## Task to carry out
Provide an exact copy of the data, excluding the images.

## Data section
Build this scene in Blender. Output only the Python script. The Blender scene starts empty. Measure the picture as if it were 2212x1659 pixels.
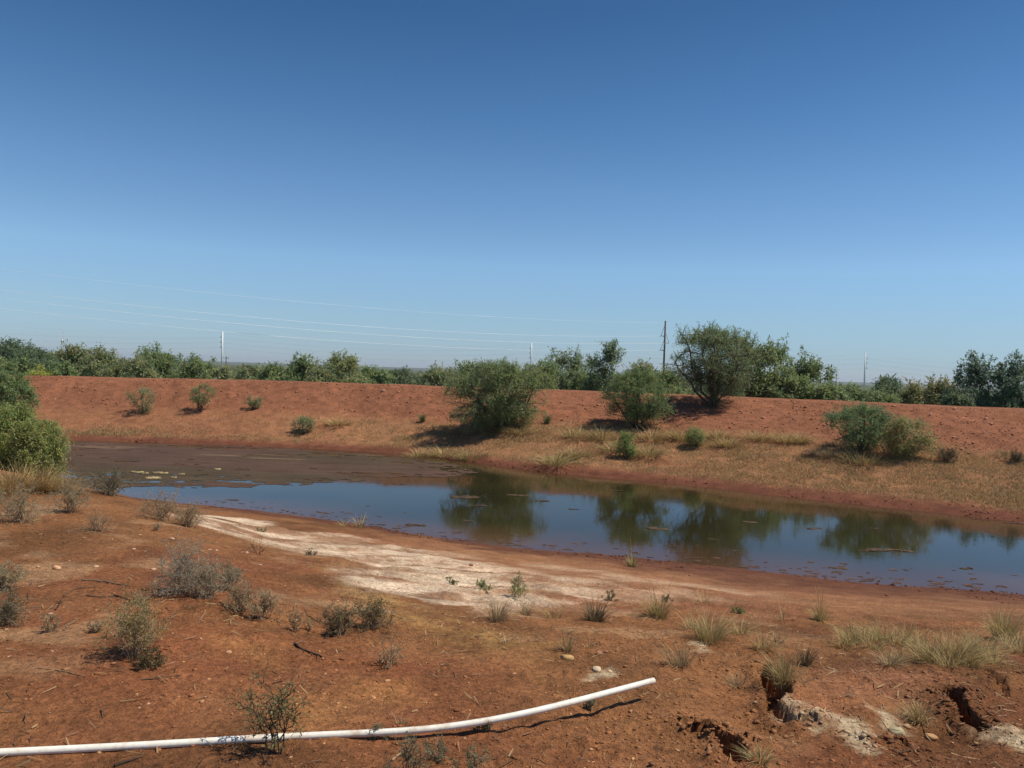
import bpy, math
import numpy as np
from mathutils import Matrix, Vector

# ------------------------------------------------------------------ camera, world, sun
sc = bpy.context.scene
col = sc.collection
EYE = 4.0                                  # metres above the water of the pond
PITCH, ROLL = 0.94, 1.85
cam = bpy.data.cameras.new('camera'); cam.sensor_width = 36.0; cam.lens = 27.19
cam.clip_start = 0.05; cam.clip_end = 20000
camo = bpy.data.objects.new('camera', cam); col.objects.link(camo)
RM = Matrix.Rotation(math.radians(90 - PITCH), 3, 'X') @ Matrix.Rotation(math.radians(ROLL), 3, 'Z')
M4 = RM.to_4x4(); M4.translation = (0, 0, EYE); camo.matrix_world = M4
sc.camera = camo

SUN_EL, SUN_AZ = 60.0, 93.0                # azimuth clockwise from +Y (view direction)
world = bpy.data.worlds.new('World'); sc.world = world; world.use_nodes = True
nt = world.node_tree; nt.nodes.clear()
sky = nt.nodes.new('ShaderNodeTexSky'); sky.sky_type = 'NISHITA'; sky.sun_disc = False
sky.sun_elevation = math.radians(SUN_EL); sky.sun_rotation = math.radians(SUN_AZ)
sky.altitude = 3000; sky.air_density = 1.0; sky.dust_density = 0.0; sky.ozone_density = 3.0
bg = nt.nodes.new('ShaderNodeBackground'); bg.inputs[1].default_value = 0.10
wo = nt.nodes.new('ShaderNodeOutputWorld')
# deep, clear blue overhead and a pale band at the horizon, the same all round
tc = nt.nodes.new('ShaderNodeTexCoord'); sx = nt.nodes.new('ShaderNodeSeparateXYZ'); rp_ = nt.nodes.new('ShaderNodeValToRGB')
nt.links.new(tc.outputs['Generated'], sx.inputs[0]); nt.links.new(sx.outputs[2], rp_.inputs[0])
SKYR = [(0.0, (.62, .66, .80)), (.0185, (.64, .71, .82)), (.063, (.90, .97, .96)), (.131, (1.16, 1.29, 1.25)), (.225, (.96, 1.21, 1.27)), (.312, (.68, 1.03, 1.17)), (.415, (.46, .82, 1.0)), (.7, (.40, .74, .95))]
el_ = rp_.color_ramp.elements
while len(el_) < len(SKYR): el_.new(.5)
for e_, (p_, c_) in zip(el_, SKYR): e_.position = p_; e_.color = (c_[0] / 2, c_[1] / 2, c_[2] / 2, 1)
mm = nt.nodes.new('ShaderNodeVectorMath'); mm.operation = 'MULTIPLY'; m2 = nt.nodes.new('ShaderNodeVectorMath'); m2.operation = 'SCALE'; m2.inputs['Scale'].default_value = 2.0
nt.links.new(sky.outputs[0], mm.inputs[0]); nt.links.new(rp_.outputs[0], mm.inputs[1]); nt.links.new(mm.outputs[0], m2.inputs[0])
nt.links.new(m2.outputs[0], bg.inputs[0]); nt.links.new(bg.outputs[0], wo.inputs[0])

sun = bpy.data.lights.new('sun', 'SUN'); sun.energy = 4.8; sun.angle = math.radians(0.53); sun.color = (1.0, 0.93, 0.80)
suno = bpy.data.objects.new('sun', sun); col.objects.link(suno)
el, az = math.radians(SUN_EL), math.radians(SUN_AZ)
SD = Vector((math.sin(az) * math.cos(el), math.cos(az) * math.cos(el), math.sin(el)))
suno.rotation_euler = SD.to_track_quat('Z', 'Y').to_euler()

sc.view_settings.view_transform = 'Standard'; sc.view_settings.look = 'None'
sc.view_settings.exposure = 0.0; sc.view_settings.gamma = 1.0
sc.cycles.max_bounces = 6; sc.cycles.transparent_max_bounces = 8

# ------------------------------------------------------------------ numpy helpers
def hash2(ix, iy, seed):
    h = (ix.astype(np.int64) * 374761393 + iy.astype(np.int64) * 668265263 + seed * 1442695041) & 0xffffffff
    h = ((h ^ (h >> 13)) * 1274126177) & 0xffffffff
    h = ((h ^ (h >> 16)) * 2246822519) & 0xffffffff
    return ((h ^ (h >> 15)) & 0xffffff) / float(0xffffff)
def vnoise(x, y, seed=0):
    x = np.asarray(x, float); y = np.asarray(y, float)
    ix = np.floor(x); iy = np.floor(y); fx = x - ix; fy = y - iy
    fx = fx * fx * fx * (fx * (fx * 6 - 15) + 10); fy = fy * fy * fy * (fy * (fy * 6 - 15) + 10)
    ix = ix.astype(np.int64); iy = iy.astype(np.int64)
    a = hash2(ix, iy, seed); b = hash2(ix + 1, iy, seed); c = hash2(ix, iy + 1, seed); d = hash2(ix + 1, iy + 1, seed)
    return (a + (b - a) * fx) * (1 - fy) + (c + (d - c) * fx) * fy
def fbm(x, y, s, oct=4, seed=0, gain=0.5):
    """noise of about -1..1 with features of s metres"""
    r = 0; a = 1; tot = 0; f = 1.0 / s
    for o in range(oct):
        r = r + a * (vnoise(x * f + 17.3 * o, y * f - 9.1 * o, seed + o * 31) * 2 - 1); tot += a; a *= gain; f *= 2.03
    return r / tot
def sst(a, b, x):
    t = np.clip((np.asarray(x, float) - a) / (b - a), 0, 1); return t * t * (3 - 2 * t)
def mixc(c, d, m): return c * (1 - m[:, None]) + np.asarray(d)[None, :] * m[:, None]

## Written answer
Build this scene in Blender. Output only the Python script. The Blender scene starts empty. Measure the picture as if it were 2212x1659 pixels.
import bpy, math
import numpy as np
from mathutils import Matrix, Vector

# ------------------------------------------------------------------ camera, world, sun
sc = bpy.context.scene
col = sc.collection
EYE = 4.0                                  # metres above the water of the pond
PITCH, ROLL = 0.94, 1.85
cam = bpy.data.cameras.new('camera'); cam.sensor_width = 36.0; cam.lens = 27.19
cam.clip_start = 0.05; cam.clip_end = 20000
camo = bpy.data.objects.new('camera', cam); col.objects.link(camo)
RM = Matrix.Rotation(math.radians(90 - PITCH), 3, 'X') @ Matrix.Rotation(math.radians(ROLL), 3, 'Z')
M4 = RM.to_4x4(); M4.translation = (0, 0, EYE); camo.matrix_world = M4
sc.camera = camo

SUN_EL, SUN_AZ = 60.0, 93.0                # azimuth clockwise from +Y (view direction)
world = bpy.data.worlds.new('World'); sc.world = world; world.use_nodes = True
nt = world.node_tree; nt.nodes.clear()
sky = nt.nodes.new('ShaderNodeTexSky'); sky.sky_type = 'NISHITA'; sky.sun_disc = False
sky.sun_elevation = math.radians(SUN_EL); sky.sun_rotation = math.radians(SUN_AZ)
sky.altitude = 3000; sky.air_density = 1.0; sky.dust_density = 0.0; sky.ozone_density = 3.0
bg = nt.nodes.new('ShaderNodeBackground'); bg.inputs[1].default_value = 0.10
wo = nt.nodes.new('ShaderNodeOutputWorld')
# deep, clear blue overhead and a pale band at the horizon, the same all round
tc = nt.nodes.new('ShaderNodeTexCoord'); sx = nt.nodes.new('ShaderNodeSeparateXYZ'); rp_ = nt.nodes.new('ShaderNodeValToRGB')
nt.links.new(tc.outputs['Generated'], sx.inputs[0]); nt.links.new(sx.outputs[2], rp_.inputs[0])
SKYR = [(0.0, (.62, .66, .80)), (.0185, (.64, .71, .82)), (.063, (.90, .97, .96)), (.131, (1.16, 1.29, 1.25)), (.225, (.96, 1.21, 1.27)), (.312, (.68, 1.03, 1.17)), (.415, (.46, .82, 1.0)), (.7, (.40, .74, .95))]
el_ = rp_.color_ramp.elements
while len(el_) < len(SKYR): el_.new(.5)
for e_, (p_, c_) in zip(el_, SKYR): e_.position = p_; e_.color = (c_[0] / 2, c_[1] / 2, c_[2] / 2, 1)
mm = nt.nodes.new('ShaderNodeVectorMath'); mm.operation = 'MULTIPLY'; m2 = nt.nodes.new('ShaderNodeVectorMath'); m2.operation = 'SCALE'; m2.inputs['Scale'].default_value = 2.0
nt.links.new(sky.outputs[0], mm.inputs[0]); nt.links.new(rp_.outputs[0], mm.inputs[1]); nt.links.new(mm.outputs[0], m2.inputs[0])
nt.links.new(m2.outputs[0], bg.inputs[0]); nt.links.new(bg.outputs[0], wo.inputs[0])

sun = bpy.data.lights.new('sun', 'SUN'); sun.energy = 4.8; sun.angle = math.radians(0.53); sun.color = (1.0, 0.93, 0.80)
suno = bpy.data.objects.new('sun', sun); col.objects.link(suno)
el, az = math.radians(SUN_EL), math.radians(SUN_AZ)
SD = Vector((math.sin(az) * math.cos(el), math.cos(az) * math.cos(el), math.sin(el)))
suno.rotation_euler = SD.to_track_quat('Z', 'Y').to_euler()

sc.view_settings.view_transform = 'Standard'; sc.view_settings.look = 'None'
sc.view_settings.exposure = 0.0; sc.view_settings.gamma = 1.0
sc.cycles.max_bounces = 6; sc.cycles.transparent_max_bounces = 8

# ------------------------------------------------------------------ numpy helpers
def hash2(ix, iy, seed):
    h = (ix.astype(np.int64) * 374761393 + iy.astype(np.int64) * 668265263 + seed * 1442695041) & 0xffffffff
    h = ((h ^ (h >> 13)) * 1274126177) & 0xffffffff
    h = ((h ^ (h >> 16)) * 2246822519) & 0xffffffff
    return ((h ^ (h >> 15)) & 0xffffff) / float(0xffffff)
def vnoise(x, y, seed=0):
    x = np.asarray(x, float); y = np.asarray(y, float)
    ix = np.floor(x); iy = np.floor(y); fx = x - ix; fy = y - iy
    fx = fx * fx * fx * (fx * (fx * 6 - 15) + 10); fy = fy * fy * fy * (fy * (fy * 6 - 15) + 10)
    ix = ix.astype(np.int64); iy = iy.astype(np.int64)
    a = hash2(ix, iy, seed); b = hash2(ix + 1, iy, seed); c = hash2(ix, iy + 1, seed); d = hash2(ix + 1, iy + 1, seed)
    return (a + (b - a) * fx) * (1 - fy) + (c + (d - c) * fx) * fy
def fbm(x, y, s, oct=4, seed=0, gain=0.5):
    """noise of about -1..1 with features of s metres"""
    r = 0; a = 1; tot = 0; f = 1.0 / s
    for o in range(oct):
        r = r + a * (vnoise(x * f + 17.3 * o, y * f - 9.1 * o, seed + o * 31) * 2 - 1); tot += a; a *= gain; f *= 2.03
    return r / tot
def sst(a, b, x):
    t = np.clip((np.asarray(x, float) - a) / (b - a), 0, 1); return t * t * (3 - 2 * t)
def mixc(c, d, m): return c * (1 - m[:, None]) + np.asarray(d)[None, :] * m[:, None]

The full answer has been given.